The bottom line is that we are made male and female and that we are made through a male and a female, and this is a universal truth. The truthful understanding of marriage, as between one male and female, is then based on the very fact of how we are made, without any necessary reference to any religious belief.
If you remove the gender basis of marriage and decide that it can be between two males or two females, you take away its essential meaning and engage in the imposition of a gender theory that says there really is no difference between a male and a female, and between fathers and mothers.
Through all prior generations and civilisations, marriage has developed certain meanings that are based on union between males and females.

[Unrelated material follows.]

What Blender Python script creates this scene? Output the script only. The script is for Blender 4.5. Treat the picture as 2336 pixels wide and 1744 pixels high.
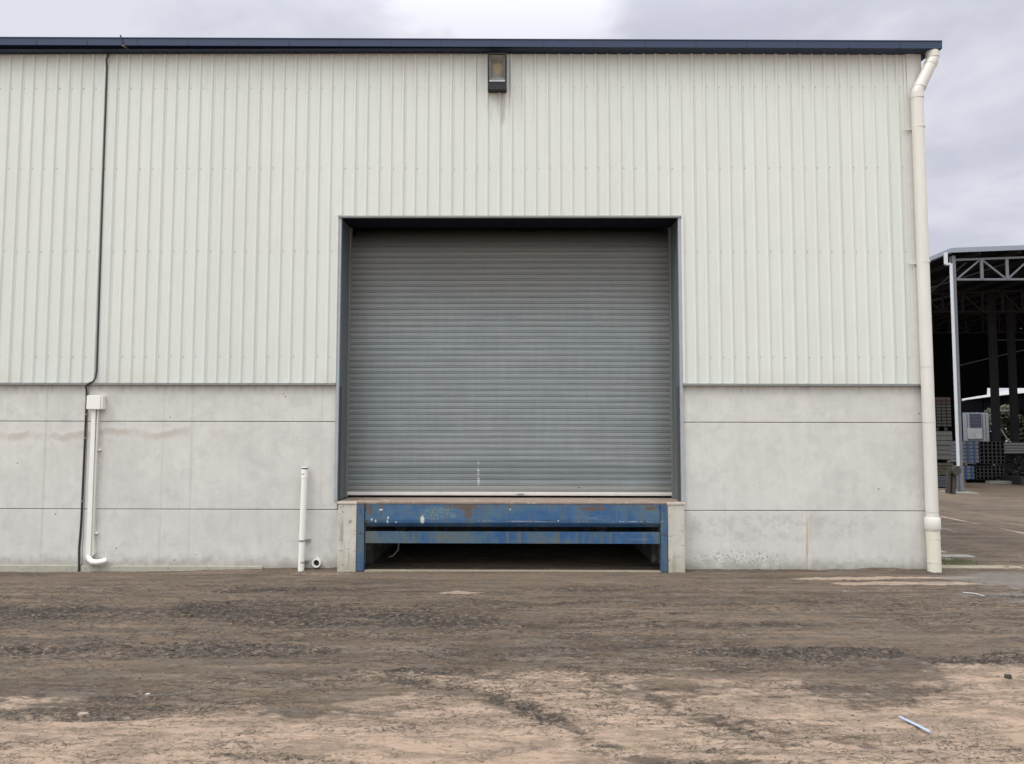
import bpy, math, random
import numpy as np
from mathutils import Vector, Matrix
D = bpy.data
for o in list(D.objects): D.objects.remove(o)
R = math.radians
scene = bpy.context.scene
col = scene.collection

# ------------------------------------------------------------------ camera
cam = D.cameras.new('camera'); camo = D.objects.new('camera', cam); col.objects.link(camo)
cam.sensor_width = 36; cam.lens = 26.68; cam.clip_start = .05; cam.clip_end = 3000
camo.location = (0, -11.78, 2.105)
M = Matrix.Rotation(R(.39), 4, 'Z') @ Matrix.Rotation(R(90 + 3.735), 4, 'X') @ Matrix.Rotation(R(.1), 4, 'Z')
camo.rotation_euler = M.to_euler()
scene.camera = camo
scene.render.resolution_x, scene.render.resolution_y = 1024, 764

# ------------------------------------------------------------------ node helpers
class G:
    def __init__(s, nt): s.nt = nt; s.n = nt.nodes; s.l = nt.links
    def put(s, sock, v):
        if v is None: return
        if isinstance(v, bpy.types.NodeSocket): s.l.new(v, sock)
        elif isinstance(v, (tuple, list)):
            v = tuple(v)
            if sock.type == 'RGBA' and len(v) == 3: v = v + (1,)
            sock.default_value = v
        elif sock.type == 'RGBA': sock.default_value = (v, v, v, 1)
        elif sock.type == 'VECTOR': sock.default_value = (v, v, v)
        else: sock.default_value = v
    def m(s, op, a, b=None, c=None, clamp=False):
        n = s.n.new('ShaderNodeMath'); n.operation = op; n.use_clamp = clamp
        for i, v in enumerate((a, b, c)): s.put(n.inputs[i], v)
        return n.outputs[0]
    def vm(s, op, a, b=None):
        n = s.n.new('ShaderNodeVectorMath'); n.operation = op
        s.put(n.inputs[0], a); s.put(n.inputs[1], b)
        return n.outputs['Value'] if op in ('DOT_PRODUCT', 'LENGTH', 'DISTANCE') else n.outputs[0]
    def mix(s, f, a, b, bt='MIX'):
        n = s.n.new('ShaderNodeMix'); n.data_type = 'RGBA'; n.blend_type = bt; n.clamp_factor = True
        s.put(n.inputs[0], f); s.put(n.inputs[6], a); s.put(n.inputs[7], b)
        return n.outputs[2]
    def noise(s, vec, scale=5, detail=4, rough=.55, dist=0, stretch=None, off=None):
        if stretch or off:
            mp = s.n.new('ShaderNodeMapping'); s.put(mp.inputs[0], vec)
            if stretch: mp.inputs['Scale'].default_value = stretch
            if off: mp.inputs['Location'].default_value = off
            vec = mp.outputs[0]
        n = s.n.new('ShaderNodeTexNoise'); s.put(n.inputs['Vector'], vec)
        n.inputs['Scale'].default_value = scale; n.inputs['Detail'].default_value = detail
        n.inputs['Roughness'].default_value = rough; n.inputs['Distortion'].default_value = dist
        return n.outputs[0]
    def ss(s, v, a, b, lo=0., hi=1.):
        n = s.n.new('ShaderNodeMapRange'); n.interpolation_type = 'SMOOTHSTEP'
        s.put(n.inputs[0], v); n.inputs[1].default_value = a; n.inputs[2].default_value = b
        n.inputs[3].default_value = lo; n.inputs[4].default_value = hi
        return n.outputs[0]
    def lin(s, v, a, b, lo=0., hi=1.):
        n = s.n.new('ShaderNodeMapRange')
        s.put(n.inputs[0], v); n.inputs[1].default_value = a; n.inputs[2].default_value = b
        n.inputs[3].default_value = lo; n.inputs[4].default_value = hi
        return n.outputs[0]
    def pos(s):
        if not hasattr(s, '_p'):
            s._p = s.n.new('ShaderNodeNewGeometry').outputs['Position']
            sp = s.n.new('ShaderNodeSeparateXYZ'); s.l.new(s._p, sp.inputs[0]); s.x, s.y, s.z = sp.outputs
        return s._p
    def spot(s, cx, cz, rx, rz, warp=None, k=.5):
        s.pos()
        a = s.m('DIVIDE', s.m('SUBTRACT', s.x, cx), rx); b = s.m('DIVIDE', s.m('SUBTRACT', s.z, cz), rz)
        d = s.m('SQRT', s.m('ADD', s.m('MULTIPLY', a, a), s.m('MULTIPLY', b, b)))
        if warp is not None: d = s.m('ADD', d, s.m('MULTIPLY', s.m('SUBTRACT', warp, .5), k * 4))
        return s.ss(d, 1.15, .75)
    def attr(s, name):
        n = s.n.new('ShaderNodeAttribute'); n.attribute_name = name; return n.outputs['Fac']
    def bump(s, h, strength=.3, dist=.01):
        n = s.n.new('ShaderNodeBump'); s.put(n.inputs['Height'], h)
        n.inputs['Strength'].default_value = strength; n.inputs['Distance'].default_value = dist
        return n.outputs[0]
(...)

One of these is the act of consummation of a marriage as sexual intercourse between a male and a female, which, if this does not occur, is a ground for the civil annulment of a marriage in this country. Consummation of a marriage, as understood in our civil law, cannot occur in sexual acts between two men or two women.
Our language about marriage loses its meaning once we seek to maintain that marriage is not between a man and a woman. The complementarity of ‘husband’ and ‘wife’ and ‘mother’ and ‘father’ is pulled asunder.
Since March 2014, a same-sex couple can now become married in England and Wales where the registrar can say to two men “I now pronounce you husband and husband”.
The concept of marriage as between two people of the one sex also serves to contradict fundamentally the whole reason why all of the generations and civilisations that preceded us based marriage upon male and female, namely that the procreation and raising of children is supported by a lasting bond with the child’s parents. If human beings reproduced asexually and human offspring were born self-sufficient, would any culture have developed an institution anything like what we know as marriage? Clearly, the answer is no.
In essence, irrespective of whether one holds a particular religious belief or none, the campaign to redefine marriage is not about extending marriage to couples of one sex only but about changing it to something that it just simply is not and cannot become.
Prof. Eamonn Conway, Patrick Treacy SC, Dr Rik Van Nieuwenhove
Background:
Ireland prides itself in placing ‘family’ at the heart of society, so much so that the institution of marriage and the families it creates enjoy a privileged position within our Constitution and must be “guarded with special care”.
Like the vast majority of countries in the world, marriage in Ireland is considered to be a legally binding union entered into voluntarily by a man and a woman. We are now being asked to consider changing this definition so that two people of the same sex might also enter into a marriage.
As the referendum on same-sex marriage approaches, it is important that we all consider very carefully what a change in the law would mean for society today, and for future generations.
The issue we are being asked to vote on is about more than simply changing a piece of law which may, or may not, apply to us as individuals. It is about changing the way that we, as a society, think about family and enshrining that change within our Constitution.